Birincisi Allah'ın has kullarından olmakdır. Zîrâ Cenâb-ı Hakk Hızır'ı her hangi bir kul olarak değil, has kullarından biri olarak vasfetmiş, onun hakkında "عَبْدًا مِنْ عِبَادِنَٓا abden min ibâdinâ, bizim kullarımızdan bir kul" diyerek onu kendisine nisbet etmişdir. İşte şeyhlik için birinci şart budur. Yani şeyh, Allah'ın has kulu olmalıdır, abdiyyetiyle temâyüz etmiş olmalıdır. Abdiyyetde noksânı olan yani Allah'ın emirlerine uymakda gevşeklik gösteren, yasaklarından kaçınmakda titizlik göstermeyen bir kimse, aslâ mürşid olamaz. 

İkincisi istidâd ve istihkakdır. Zîrâ Cenâb-ı Hakk istidâdı olmayana ve hak etmeyene bizzat nezdinden bir lutufda bulunmaz. Âyetde, "nezdimizden verdik" denildiğine göre, alan kimse verilmeye lâyık demekdir. İstidâd yaradılışdan gelen yani Allah vergisi kâbiliyyetdir, istihkak da o kâbiliyyeti ortaya çıkarmak için çalışmakla, cehd etmekle olur. İstidâdı olmayan, yâhud istidadı olup da onu ortaya çıkarmak için gayret göstermeyen kişi de mürşid olamaz.

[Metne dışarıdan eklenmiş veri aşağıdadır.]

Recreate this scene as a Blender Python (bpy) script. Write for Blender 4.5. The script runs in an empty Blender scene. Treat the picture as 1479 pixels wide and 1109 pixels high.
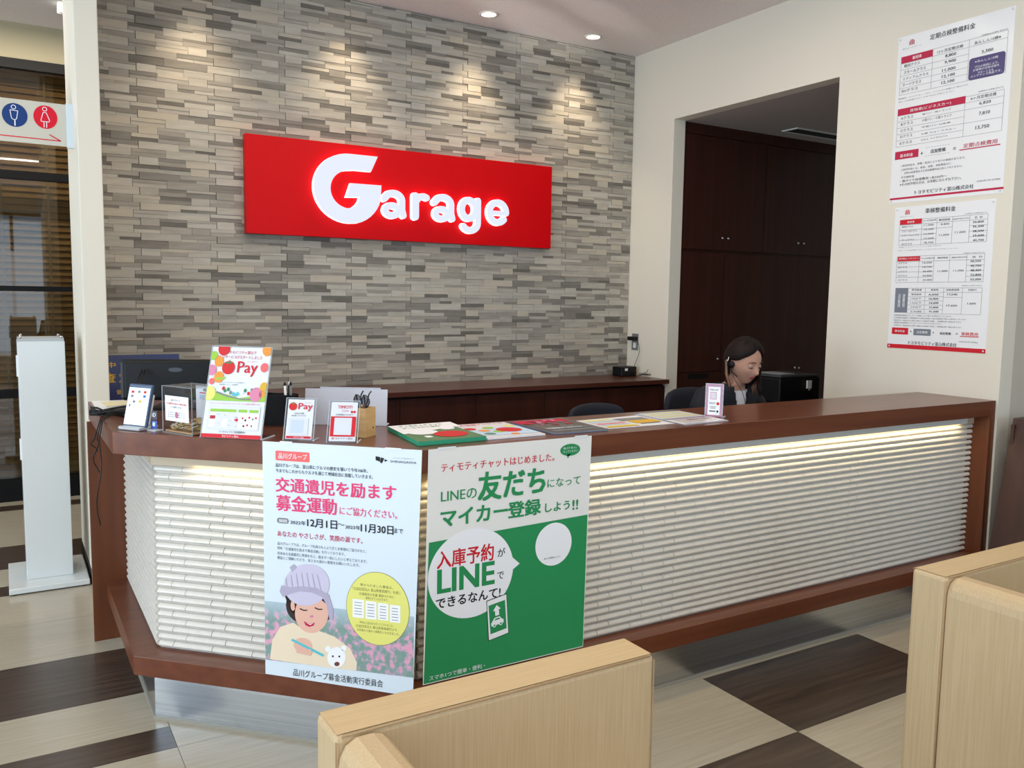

Üçüncüsü, rahmet-i hâssa nâil olmakdır. Zîrâ Cenâb-ı Hakk Hızır aleyhisselâm hakkında "اٰتَيْنَاهُ رَحْمَةً مِنْ عِنْدِنَا âteynâhu rahmeten min indinâ, ona katımızdan bir rahmet verdik" buyurmuşdur. Bu diğer kullara verilen umûmî rahmetden farklıdır, husûsî bir tecellîdir. Peygamberler ve büyük velîler böyledir. Allah onları seçmiş ve onları husûsî bir tecellîye mazhar kılmışdır. 

Dördüncüsü, ledünnî ilimdir. İlm-i ledünne nâil olmayan kimse de mürşid olamaz. Cenâb-ı Hakk'ın Hızır hakkında, "وَعَلَّمْنَاهُ مِنْ لَدُنَّا عِلْمًا ve allemnâhu min ledünnâ ilmâ, ona kendi katımızdan bir ilim öğretdik" buyurması buna işâretdir. Diğer ilimler de şereflidir, kıymetlidir, sâhibini yükseltir ve yüceltir ama ilm-i ledünnün şerefi bambaşkadır, hiç bir ilimle mukâyese edilemez. Çünkü diğer bütün ilimler bir vâsıta ile elde edilir, hocadan, üstâddan öğrenilir. Bir tek ilm-i ledünn vâsıtasız alınır. Zîrâ bu ilmin üstâdı bizzat Allah'dır. 

Her kimde bu sıfatlar varsa, işte o kimse, mürşid olmaya lâyıkdır ve halkı irşâd etmeye kâdirdir. Bu alâmetleri taşımayan da, kim olursa olsun, mürşid olamaz, halkı irşâd edemez.